School atrocity plan revealed
School atrocity plan revealed

A unionist paramilitary gang linked to British Crown forces planned to murder 30 Catholic schoolchildren in south Armagh in 1976, it has emerged.

The notorious ‘Glenanne gang’ planned to attack St Lawrence O’Toole Primary School in the tiny village of Belleeks following a wave of deadly sectarian attacks known as the Whitecross and Kingsmill massacres, in which six Catholics and ten Protestants died.

The school massacre plan was abandoned on the orders of the UVF’s Belfast leadership, who decided it would be “morally unacceptable” and could have led to all-out civil war.

The Glenanne gang, which included serving members of the RUC police and British Army’s UDR, was responsible for dozens of killings in the border area in the mid-1970s, including murders in Dundalk, Silverbridge, Whitecross and Gilford.

Victims’ families have called for a public apology after the British army’s official account of the conflict claimed that these murders were the result of a “feud” between the UVF and IRA.

Alan Brecknell, whose father Trevor was one of three people shot dead by the gang in December 1976, has now revealed that a former RUC man confirmed the gang’s plan to murder the children after the Kingsmill attack.

“According to this person the proposal was to attack the primary school in Belleeks, County Armagh and kill 30-odd children and their teacher,” he said.

Mr Brecknell said the plan was only abandoned because the UVF leadership felt it would lead to a civil war and were suspicious that the gang member who suggested the attack was working for British military intelligence.

In 2004 another gang member, former RUC man William McCaughey, also said the gang had planned to attack a primary school.

Mr Brecknell said the families were angry at the British army’s attempts to disown involvement in the murders of their loved ones, given the gang was heavily made up of security force members and was controlled by British military intelligence and/ or RUC Special Branch.

“We acknowledge that the UVF did not follow through on this plan,” the families said.

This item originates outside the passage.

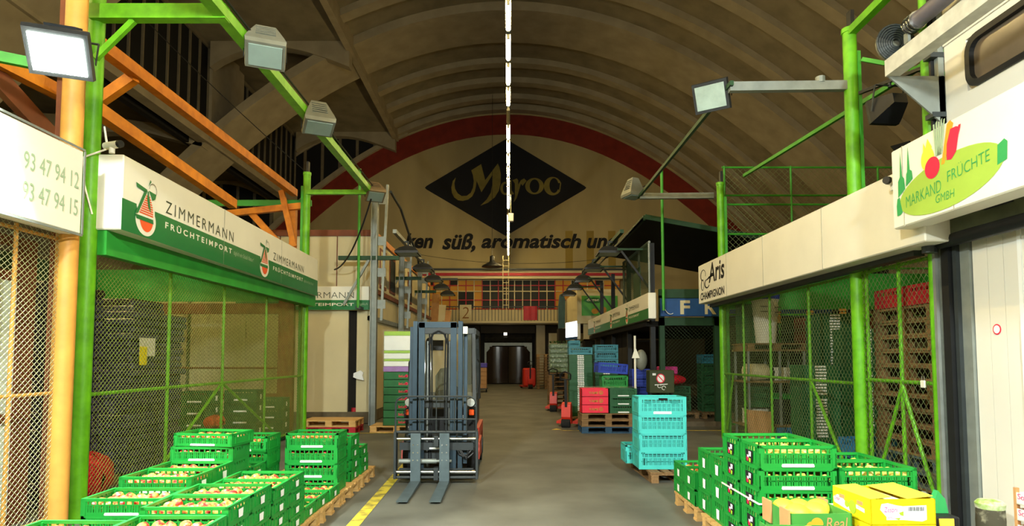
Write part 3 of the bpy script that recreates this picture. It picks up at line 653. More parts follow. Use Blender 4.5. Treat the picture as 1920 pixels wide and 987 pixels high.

“The failure of the PSNI to interview McCaughey... has added to our suspicions.

“This is the reason we are so angry and shocked at the claims made in this document of an alleged feud.”

Mr Brecknell said the families were convinced that their loved ones were murdered to create the circumstances necessary to justify increased British military deployment in south Armagh.

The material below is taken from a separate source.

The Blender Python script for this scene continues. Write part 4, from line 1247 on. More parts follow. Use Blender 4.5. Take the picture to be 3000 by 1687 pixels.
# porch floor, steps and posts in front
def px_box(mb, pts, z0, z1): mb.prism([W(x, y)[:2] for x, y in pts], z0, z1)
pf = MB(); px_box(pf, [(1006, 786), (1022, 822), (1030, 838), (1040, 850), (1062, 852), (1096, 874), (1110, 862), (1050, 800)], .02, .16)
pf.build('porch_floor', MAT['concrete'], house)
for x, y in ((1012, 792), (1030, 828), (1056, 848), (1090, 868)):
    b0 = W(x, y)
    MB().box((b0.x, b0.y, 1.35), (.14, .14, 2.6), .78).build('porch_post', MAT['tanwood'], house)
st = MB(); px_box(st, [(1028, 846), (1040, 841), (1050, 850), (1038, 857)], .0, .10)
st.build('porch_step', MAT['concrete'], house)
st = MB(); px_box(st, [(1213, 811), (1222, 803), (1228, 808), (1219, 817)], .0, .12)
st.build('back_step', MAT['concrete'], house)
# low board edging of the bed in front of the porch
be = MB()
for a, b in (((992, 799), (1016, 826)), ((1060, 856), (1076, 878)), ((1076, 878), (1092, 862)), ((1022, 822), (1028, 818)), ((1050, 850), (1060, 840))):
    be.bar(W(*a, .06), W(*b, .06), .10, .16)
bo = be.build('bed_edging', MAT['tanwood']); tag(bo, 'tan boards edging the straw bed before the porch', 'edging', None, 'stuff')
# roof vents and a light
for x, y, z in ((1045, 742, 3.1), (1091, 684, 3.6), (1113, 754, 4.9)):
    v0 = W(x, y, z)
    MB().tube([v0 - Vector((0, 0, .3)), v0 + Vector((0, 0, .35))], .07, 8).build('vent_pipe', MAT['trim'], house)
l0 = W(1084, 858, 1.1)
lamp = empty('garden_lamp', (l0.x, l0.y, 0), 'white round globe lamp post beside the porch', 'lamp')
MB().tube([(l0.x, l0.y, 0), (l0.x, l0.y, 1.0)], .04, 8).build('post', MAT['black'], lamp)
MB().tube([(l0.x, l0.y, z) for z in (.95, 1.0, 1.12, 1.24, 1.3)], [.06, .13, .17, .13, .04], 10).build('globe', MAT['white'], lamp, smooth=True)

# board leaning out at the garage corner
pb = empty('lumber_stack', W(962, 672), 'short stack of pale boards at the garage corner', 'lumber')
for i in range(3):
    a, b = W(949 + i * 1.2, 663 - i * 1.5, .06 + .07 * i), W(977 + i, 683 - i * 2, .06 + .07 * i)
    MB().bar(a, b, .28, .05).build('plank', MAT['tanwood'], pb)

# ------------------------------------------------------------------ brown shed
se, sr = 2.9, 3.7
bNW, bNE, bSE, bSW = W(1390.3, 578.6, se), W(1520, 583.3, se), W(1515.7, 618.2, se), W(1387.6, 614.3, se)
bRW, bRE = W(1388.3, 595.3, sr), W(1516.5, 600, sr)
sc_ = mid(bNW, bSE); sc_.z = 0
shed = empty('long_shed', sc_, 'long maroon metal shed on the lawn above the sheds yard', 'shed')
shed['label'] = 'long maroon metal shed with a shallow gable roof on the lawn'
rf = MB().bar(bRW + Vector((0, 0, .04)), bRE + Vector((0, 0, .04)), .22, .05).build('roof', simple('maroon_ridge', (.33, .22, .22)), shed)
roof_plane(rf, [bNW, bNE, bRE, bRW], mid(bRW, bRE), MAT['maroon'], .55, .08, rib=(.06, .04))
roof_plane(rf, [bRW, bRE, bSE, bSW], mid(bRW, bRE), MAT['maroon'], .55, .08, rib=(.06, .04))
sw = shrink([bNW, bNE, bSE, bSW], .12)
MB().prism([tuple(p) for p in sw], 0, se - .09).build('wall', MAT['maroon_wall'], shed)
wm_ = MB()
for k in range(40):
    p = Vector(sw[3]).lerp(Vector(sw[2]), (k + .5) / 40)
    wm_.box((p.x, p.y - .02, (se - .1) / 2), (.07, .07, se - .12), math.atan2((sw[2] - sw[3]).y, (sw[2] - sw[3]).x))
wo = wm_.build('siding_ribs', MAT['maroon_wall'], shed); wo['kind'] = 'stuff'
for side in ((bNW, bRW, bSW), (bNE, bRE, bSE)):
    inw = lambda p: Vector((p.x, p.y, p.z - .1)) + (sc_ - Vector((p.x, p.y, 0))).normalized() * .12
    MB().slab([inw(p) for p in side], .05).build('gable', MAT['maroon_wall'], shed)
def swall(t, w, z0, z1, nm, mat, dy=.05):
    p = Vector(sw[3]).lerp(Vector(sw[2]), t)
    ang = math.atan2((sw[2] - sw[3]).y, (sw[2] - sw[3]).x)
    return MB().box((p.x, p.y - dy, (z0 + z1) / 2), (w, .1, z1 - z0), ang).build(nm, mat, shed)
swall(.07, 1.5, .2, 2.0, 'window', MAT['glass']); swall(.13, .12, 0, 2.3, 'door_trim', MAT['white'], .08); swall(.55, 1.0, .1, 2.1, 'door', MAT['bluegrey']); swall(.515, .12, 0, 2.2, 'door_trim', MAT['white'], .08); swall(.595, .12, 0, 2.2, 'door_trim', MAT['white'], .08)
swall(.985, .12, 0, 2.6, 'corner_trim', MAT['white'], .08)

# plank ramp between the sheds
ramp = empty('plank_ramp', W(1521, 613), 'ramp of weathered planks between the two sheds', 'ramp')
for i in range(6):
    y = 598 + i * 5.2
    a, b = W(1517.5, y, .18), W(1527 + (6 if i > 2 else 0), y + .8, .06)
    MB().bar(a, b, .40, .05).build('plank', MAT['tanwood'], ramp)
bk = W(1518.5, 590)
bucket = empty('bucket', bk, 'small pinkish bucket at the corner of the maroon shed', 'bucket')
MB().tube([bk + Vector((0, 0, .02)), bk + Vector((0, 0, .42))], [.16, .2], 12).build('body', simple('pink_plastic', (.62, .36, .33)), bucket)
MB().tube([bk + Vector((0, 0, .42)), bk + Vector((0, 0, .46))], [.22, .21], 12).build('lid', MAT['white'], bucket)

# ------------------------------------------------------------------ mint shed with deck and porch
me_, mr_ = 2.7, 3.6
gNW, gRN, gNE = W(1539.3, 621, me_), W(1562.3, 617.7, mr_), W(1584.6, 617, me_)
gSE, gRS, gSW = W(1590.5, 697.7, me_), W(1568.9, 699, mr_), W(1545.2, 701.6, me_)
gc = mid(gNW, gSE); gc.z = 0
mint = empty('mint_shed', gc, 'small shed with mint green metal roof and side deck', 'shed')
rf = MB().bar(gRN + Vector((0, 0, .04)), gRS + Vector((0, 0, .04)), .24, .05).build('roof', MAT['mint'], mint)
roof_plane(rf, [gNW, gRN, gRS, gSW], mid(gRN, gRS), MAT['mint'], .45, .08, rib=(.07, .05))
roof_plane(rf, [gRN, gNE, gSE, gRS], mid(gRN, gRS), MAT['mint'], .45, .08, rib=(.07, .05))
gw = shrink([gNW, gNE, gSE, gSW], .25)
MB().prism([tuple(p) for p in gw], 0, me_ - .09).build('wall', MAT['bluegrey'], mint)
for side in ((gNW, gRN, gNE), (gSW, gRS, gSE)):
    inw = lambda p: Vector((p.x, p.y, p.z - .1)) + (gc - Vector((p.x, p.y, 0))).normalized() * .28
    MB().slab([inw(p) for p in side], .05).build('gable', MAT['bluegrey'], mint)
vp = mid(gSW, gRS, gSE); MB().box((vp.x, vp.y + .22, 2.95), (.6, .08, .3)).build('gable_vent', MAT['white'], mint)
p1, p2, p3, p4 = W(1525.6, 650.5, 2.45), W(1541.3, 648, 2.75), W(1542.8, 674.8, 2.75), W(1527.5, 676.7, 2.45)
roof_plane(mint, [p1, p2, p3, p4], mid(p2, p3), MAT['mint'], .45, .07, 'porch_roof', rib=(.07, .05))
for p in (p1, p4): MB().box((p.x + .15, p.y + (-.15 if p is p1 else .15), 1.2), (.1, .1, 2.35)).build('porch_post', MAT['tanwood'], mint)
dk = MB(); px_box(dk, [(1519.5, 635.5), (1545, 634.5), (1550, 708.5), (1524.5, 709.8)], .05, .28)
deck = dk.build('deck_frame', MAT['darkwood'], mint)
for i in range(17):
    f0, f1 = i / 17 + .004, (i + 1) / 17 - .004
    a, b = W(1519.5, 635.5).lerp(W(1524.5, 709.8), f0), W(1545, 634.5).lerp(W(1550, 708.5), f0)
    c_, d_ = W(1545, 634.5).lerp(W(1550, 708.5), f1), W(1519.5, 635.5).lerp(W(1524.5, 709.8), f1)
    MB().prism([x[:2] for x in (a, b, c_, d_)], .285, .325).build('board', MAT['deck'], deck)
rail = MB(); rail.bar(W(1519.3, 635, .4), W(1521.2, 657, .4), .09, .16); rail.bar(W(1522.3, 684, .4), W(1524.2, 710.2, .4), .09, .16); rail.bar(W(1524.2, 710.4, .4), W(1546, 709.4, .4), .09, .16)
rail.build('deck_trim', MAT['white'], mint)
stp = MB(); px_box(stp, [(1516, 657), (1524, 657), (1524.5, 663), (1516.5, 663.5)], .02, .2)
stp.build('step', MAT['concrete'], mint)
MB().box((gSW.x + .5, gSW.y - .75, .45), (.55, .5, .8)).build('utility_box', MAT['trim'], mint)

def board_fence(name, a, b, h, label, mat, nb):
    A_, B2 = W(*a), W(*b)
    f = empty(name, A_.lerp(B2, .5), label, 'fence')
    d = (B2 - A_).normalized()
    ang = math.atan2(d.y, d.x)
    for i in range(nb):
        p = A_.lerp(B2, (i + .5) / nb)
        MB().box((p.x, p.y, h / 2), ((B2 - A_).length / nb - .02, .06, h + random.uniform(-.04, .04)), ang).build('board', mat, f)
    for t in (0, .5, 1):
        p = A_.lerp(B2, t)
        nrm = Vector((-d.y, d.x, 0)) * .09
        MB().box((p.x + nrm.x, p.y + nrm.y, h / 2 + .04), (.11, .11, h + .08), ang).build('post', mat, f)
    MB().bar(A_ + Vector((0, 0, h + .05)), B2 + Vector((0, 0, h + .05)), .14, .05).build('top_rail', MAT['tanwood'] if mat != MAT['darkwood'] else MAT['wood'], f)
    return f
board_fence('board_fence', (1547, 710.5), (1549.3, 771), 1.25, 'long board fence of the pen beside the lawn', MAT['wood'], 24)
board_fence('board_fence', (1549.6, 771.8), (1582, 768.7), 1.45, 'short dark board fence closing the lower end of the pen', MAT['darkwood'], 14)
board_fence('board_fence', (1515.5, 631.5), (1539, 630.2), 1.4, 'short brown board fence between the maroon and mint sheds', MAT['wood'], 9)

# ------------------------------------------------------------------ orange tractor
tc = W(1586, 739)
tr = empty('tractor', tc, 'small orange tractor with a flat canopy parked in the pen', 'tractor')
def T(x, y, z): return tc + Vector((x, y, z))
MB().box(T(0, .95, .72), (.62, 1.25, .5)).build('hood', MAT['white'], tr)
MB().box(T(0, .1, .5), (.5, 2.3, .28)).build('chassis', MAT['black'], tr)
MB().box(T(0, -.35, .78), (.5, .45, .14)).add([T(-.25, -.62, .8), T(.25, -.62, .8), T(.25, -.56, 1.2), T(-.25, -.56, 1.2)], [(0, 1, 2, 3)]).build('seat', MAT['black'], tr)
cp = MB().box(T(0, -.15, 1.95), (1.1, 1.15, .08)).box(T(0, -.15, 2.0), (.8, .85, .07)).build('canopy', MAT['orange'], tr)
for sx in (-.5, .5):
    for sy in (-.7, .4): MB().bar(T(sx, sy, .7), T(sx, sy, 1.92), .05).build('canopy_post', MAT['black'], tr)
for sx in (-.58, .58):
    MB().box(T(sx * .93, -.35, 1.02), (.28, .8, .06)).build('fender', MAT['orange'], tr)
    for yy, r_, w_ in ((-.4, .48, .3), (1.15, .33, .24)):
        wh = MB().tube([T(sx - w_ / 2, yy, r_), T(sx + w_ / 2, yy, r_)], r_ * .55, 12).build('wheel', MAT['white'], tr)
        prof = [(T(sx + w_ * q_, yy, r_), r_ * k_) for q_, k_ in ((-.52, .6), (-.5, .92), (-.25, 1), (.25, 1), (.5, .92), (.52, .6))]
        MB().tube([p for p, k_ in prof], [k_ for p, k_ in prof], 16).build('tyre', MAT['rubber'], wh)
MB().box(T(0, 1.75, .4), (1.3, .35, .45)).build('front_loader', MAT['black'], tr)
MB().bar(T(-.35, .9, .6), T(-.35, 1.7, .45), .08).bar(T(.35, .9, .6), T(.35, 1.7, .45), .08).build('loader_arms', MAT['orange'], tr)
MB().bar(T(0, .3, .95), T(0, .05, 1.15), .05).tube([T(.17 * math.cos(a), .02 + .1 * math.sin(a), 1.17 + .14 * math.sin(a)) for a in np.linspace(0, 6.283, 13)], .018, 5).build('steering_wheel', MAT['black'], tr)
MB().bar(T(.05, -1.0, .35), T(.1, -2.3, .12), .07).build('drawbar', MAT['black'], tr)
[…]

Meanwhile, the UVF has been blamed for an attack on a 20-year-old man in Coleraine on Sunday night.

Coleraine Sinn Féin councillor Billy Leonard said the unionist paramilitary organisation was operating “with impunity” in the Coleraine area.

Mr Leonard said five masked men entered the house and instructed the victim’s mother to lie down before beating her son with hammers.

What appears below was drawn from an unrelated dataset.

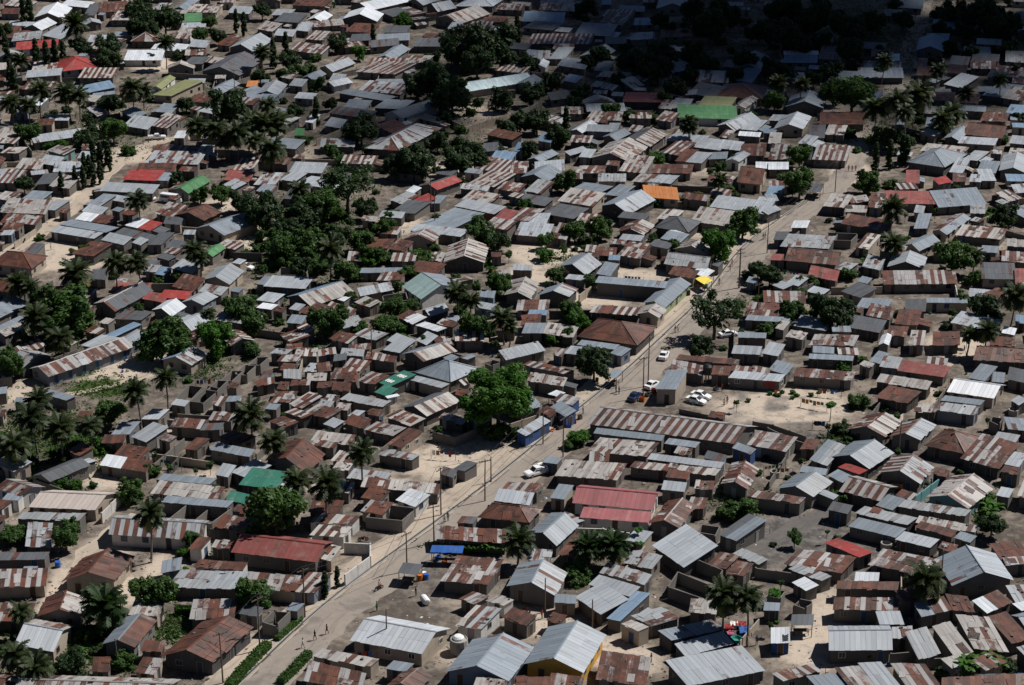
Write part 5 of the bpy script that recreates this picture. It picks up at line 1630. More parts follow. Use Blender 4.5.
def litter():
    R = random.Random(18); mb = MB(); tot = 0
    while tot < 2600:
        x, y = R.uniform(-20, 1044), 685*(R.random()**.7) + 5; p = at(x, y)
        if any(inside(p, h['poly']) for h in HOUSES if (h['ctr']-p).length < 25): continue
        if min((q-p).length for q in RQ[::3]) < 4: continue
        tot += 1; s = R.uniform(.06, .22); c = Vector((p.x, p.y, .05)); a = R.uniform(0, 3); x_ = Vector((cos(a), sin(a), R.uniform(-.3, .3)))*s; y_ = Vector((-sin(a), cos(a), R.uniform(-.3, .3)))*s*R.uniform(.4, 1)
        mb.m = R.choice((0, 0, 1, 1, 2, 3, 4)); mb.add([c-x_-y_, c+x_-y_, c+x_+y_*.7, c-x_+y_], [(0, 1, 2, 3)])
    o = link('litter', mb.mesh('litter', [WALL['d'], WOOD, WALL['w'], BLUEP_, WALL['y']])); o['kind'] = 'stuff'; o['label'] = 'paper, plastic and dry leaf litter on the ground'; o['category'] = 'litter'
BLUEP_ = simple('faded_plastic', (.08, .15, .25))
litter()
def rubble():
    R = random.Random(8); mb = MB(); tot = 0
    while tot < 6500:
        x, y = R.uniform(-20, 1044), 685*(R.random()**.8) + 5; p = at(x, y)
        if any(inside(p, h['poly']) for h in HOUSES if (h['ctr']-p).length < 25): continue
        if min((q-p).length for q in RQ[::3]) < 8 or is_open(p): continue
        if not any((h['ctr']-p).length < max(h['L'], h['D'])*.62+.3 for h in HOUSES): continue
        tot += 1; s = R.uniform(.05, .16); M = Matrix.Translation((p.x, p.y, 0)) @ Matrix.Rotation(R.uniform(0, 3), 4, 'Z') @ Matrix.Rotation(R.uniform(-.4, .4), 4, 'X')
        mb.m = R.choice((0, 0, 0, 1, 1, 2, 3)); mb.box(-s*R.uniform(.8, 2), -s, -.05, s, s*.7, s*R.uniform(.3, 1.2), M)
    o = link('rubble', mb.mesh('rubble', [WALL['c'], WOOD, ROOF['o'], ROOF['q']])); o['kind'] = 'stuff'; o['label'] = 'scattered blocks, planks and scrap between the houses'; o['category'] = 'rubble'
rubble()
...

“For whatever reason they have obviously entered this person’s home to do their dirty work,” Mr Leonard said.

“Local people are in no doubt that UVF members were involved.

“We are so far into a process of change that it seems incredulous that Coleraine once again shows itself to be far behind the rest.

“This community needs to change and the loyalists who are responsible for this attack should have no part of the future.”